The College for All Act of 2021, introduced by Senator Bernie Sanders and Representative Pramila Jayapal, would address the crisis in full. In addition to making community college tuition-free for all, it would make two- and four-year public colleges and minority-serving institutions free for poor and middle-class students and increase funding for programs that target students from disadvantaged backgrounds.

Nationally, in 2016, the net average price of college attendance (the total cost minus all grants awarded) for students coming from the lowest family income quartile amounted to 94 percent of total family income. Unsurprisingly, poorer students are less present at higher levels of education nationwide. In Connecticut, students of color are overrepresented at the introductory levels and increasingly underrepresented at higher levels.

We stand to exacerbate racial and class divides if we create a dead end for poorer students by cutting off funding at the associate level, stunting their progress or requiring them to take on debt to continue. By including both two- and four-year institutions and by expanding Pell grants so they can be used to cover living and nontuition expenses, the College for All Act would help bridge the significant earning gap between those with some college education and those with bachelor’s degrees.

The measure would also address the labor precarity corroding learning conditions: It would require that at least 75 percent of courses be taught by tenured or tenure-track faculty members and help transition short-term and part-time faculty members to those positions.

To fund these reforms, the bill proposes a tax on trades of stocks, bonds and derivatives, to raise more than $600 billion over the next decade.

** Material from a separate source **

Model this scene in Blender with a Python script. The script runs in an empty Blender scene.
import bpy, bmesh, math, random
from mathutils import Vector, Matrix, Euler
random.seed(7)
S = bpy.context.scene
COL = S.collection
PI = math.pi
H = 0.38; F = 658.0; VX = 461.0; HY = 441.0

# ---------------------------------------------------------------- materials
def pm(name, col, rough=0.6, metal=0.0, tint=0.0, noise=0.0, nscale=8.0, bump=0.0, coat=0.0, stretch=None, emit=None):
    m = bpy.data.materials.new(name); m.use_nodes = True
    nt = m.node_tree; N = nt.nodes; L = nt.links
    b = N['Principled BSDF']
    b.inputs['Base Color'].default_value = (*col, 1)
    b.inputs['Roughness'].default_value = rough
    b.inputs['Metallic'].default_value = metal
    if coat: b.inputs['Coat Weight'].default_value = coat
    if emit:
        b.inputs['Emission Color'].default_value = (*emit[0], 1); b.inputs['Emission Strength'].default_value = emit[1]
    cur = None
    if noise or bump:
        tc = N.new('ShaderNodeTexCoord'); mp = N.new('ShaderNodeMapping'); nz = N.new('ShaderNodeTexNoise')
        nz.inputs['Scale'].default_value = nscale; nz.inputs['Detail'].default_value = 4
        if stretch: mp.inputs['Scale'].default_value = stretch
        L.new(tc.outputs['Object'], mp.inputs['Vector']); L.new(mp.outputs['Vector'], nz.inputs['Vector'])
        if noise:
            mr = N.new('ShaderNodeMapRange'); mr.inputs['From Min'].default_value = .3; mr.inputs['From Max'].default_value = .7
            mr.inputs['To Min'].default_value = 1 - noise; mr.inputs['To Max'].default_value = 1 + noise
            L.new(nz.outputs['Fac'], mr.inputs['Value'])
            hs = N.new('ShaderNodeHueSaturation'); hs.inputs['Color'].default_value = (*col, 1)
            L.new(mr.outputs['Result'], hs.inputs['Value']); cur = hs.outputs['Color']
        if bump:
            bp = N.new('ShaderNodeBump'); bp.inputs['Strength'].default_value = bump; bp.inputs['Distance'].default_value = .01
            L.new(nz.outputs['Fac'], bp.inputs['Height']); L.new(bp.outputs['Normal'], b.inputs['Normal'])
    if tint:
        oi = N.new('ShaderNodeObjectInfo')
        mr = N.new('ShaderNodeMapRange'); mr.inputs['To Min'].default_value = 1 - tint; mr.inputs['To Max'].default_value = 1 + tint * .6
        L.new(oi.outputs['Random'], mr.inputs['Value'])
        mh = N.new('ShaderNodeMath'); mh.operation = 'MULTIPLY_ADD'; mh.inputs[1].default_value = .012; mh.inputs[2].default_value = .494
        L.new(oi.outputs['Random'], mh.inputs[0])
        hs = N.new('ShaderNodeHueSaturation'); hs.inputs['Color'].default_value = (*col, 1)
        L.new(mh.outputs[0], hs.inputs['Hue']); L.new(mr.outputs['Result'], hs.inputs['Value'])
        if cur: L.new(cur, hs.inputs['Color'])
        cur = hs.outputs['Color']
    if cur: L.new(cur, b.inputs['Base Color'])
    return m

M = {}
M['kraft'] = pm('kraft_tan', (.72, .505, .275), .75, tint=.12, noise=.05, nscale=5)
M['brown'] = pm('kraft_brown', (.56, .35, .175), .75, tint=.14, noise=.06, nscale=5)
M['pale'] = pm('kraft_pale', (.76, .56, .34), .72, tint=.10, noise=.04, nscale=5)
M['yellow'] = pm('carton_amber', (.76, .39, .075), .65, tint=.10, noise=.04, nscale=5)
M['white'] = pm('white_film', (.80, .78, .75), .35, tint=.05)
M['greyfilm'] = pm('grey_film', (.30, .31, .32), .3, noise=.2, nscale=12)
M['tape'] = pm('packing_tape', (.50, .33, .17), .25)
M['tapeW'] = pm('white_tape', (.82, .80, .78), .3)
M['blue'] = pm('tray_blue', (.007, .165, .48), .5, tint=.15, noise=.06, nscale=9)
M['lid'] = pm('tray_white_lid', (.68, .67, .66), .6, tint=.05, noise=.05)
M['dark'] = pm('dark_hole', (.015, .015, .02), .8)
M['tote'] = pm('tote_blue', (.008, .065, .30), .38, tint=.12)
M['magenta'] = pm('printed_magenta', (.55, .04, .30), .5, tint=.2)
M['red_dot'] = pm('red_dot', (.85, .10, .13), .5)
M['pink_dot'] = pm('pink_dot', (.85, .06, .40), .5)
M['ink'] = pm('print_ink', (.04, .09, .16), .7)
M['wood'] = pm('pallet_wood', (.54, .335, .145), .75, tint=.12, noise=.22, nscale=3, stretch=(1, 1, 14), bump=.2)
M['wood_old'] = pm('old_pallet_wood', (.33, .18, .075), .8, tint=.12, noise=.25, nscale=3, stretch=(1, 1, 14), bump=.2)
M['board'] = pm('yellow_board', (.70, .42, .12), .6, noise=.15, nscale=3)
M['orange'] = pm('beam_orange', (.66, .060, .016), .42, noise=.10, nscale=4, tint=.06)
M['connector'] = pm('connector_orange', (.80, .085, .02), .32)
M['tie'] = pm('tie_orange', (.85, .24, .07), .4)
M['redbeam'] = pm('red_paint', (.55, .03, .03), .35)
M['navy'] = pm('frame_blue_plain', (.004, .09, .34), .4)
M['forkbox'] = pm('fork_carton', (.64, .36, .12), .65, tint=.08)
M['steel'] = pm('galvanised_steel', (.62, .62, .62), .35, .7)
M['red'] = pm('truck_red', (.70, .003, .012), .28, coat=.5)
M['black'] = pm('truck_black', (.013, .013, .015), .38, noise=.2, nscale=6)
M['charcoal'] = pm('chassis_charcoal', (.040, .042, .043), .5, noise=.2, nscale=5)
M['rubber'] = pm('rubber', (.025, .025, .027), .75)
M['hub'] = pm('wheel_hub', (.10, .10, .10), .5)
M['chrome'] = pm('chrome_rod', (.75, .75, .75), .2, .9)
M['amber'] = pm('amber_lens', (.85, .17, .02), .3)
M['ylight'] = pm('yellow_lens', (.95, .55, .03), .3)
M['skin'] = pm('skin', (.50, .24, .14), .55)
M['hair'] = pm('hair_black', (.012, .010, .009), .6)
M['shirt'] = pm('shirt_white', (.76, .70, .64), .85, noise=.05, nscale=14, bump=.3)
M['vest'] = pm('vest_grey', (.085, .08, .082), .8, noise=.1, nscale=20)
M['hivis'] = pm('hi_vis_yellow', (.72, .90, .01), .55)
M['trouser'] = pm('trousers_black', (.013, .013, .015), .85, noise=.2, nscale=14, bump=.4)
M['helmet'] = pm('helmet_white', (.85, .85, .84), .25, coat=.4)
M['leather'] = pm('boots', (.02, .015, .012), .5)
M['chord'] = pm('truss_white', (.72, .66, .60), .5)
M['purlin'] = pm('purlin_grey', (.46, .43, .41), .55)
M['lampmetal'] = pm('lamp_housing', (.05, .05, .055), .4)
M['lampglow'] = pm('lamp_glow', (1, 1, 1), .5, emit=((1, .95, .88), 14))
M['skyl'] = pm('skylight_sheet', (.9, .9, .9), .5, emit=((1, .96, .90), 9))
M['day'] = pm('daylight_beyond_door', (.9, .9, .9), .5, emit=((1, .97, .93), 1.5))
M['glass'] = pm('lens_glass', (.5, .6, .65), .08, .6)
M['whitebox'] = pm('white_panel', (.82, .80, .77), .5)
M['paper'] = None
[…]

The funding issue is a key one. Most schools–not the ones like Harvard and Yale that get all the media attention–are completely reliant on tuition dollars to stay afloat. The state of Rhode Island now funds about 8% of the University of Rhode Island’s budget, down from somewhere around 20% before 2008. Without tuition, there is no URI. So you can’t just create free tuition and expect institutions to survive. They won’t, not unless the funding is replaced. That has to be done by the state. That’s why the stock trade tax is so critical here. It’s not even that high of a tax. There’s certainly no guarantee that better state funding in combination with free tuition will stop administrators from stealing all the money and hiring more adjuncts. But it’s a first and very important step and this is a bill we should definitely support.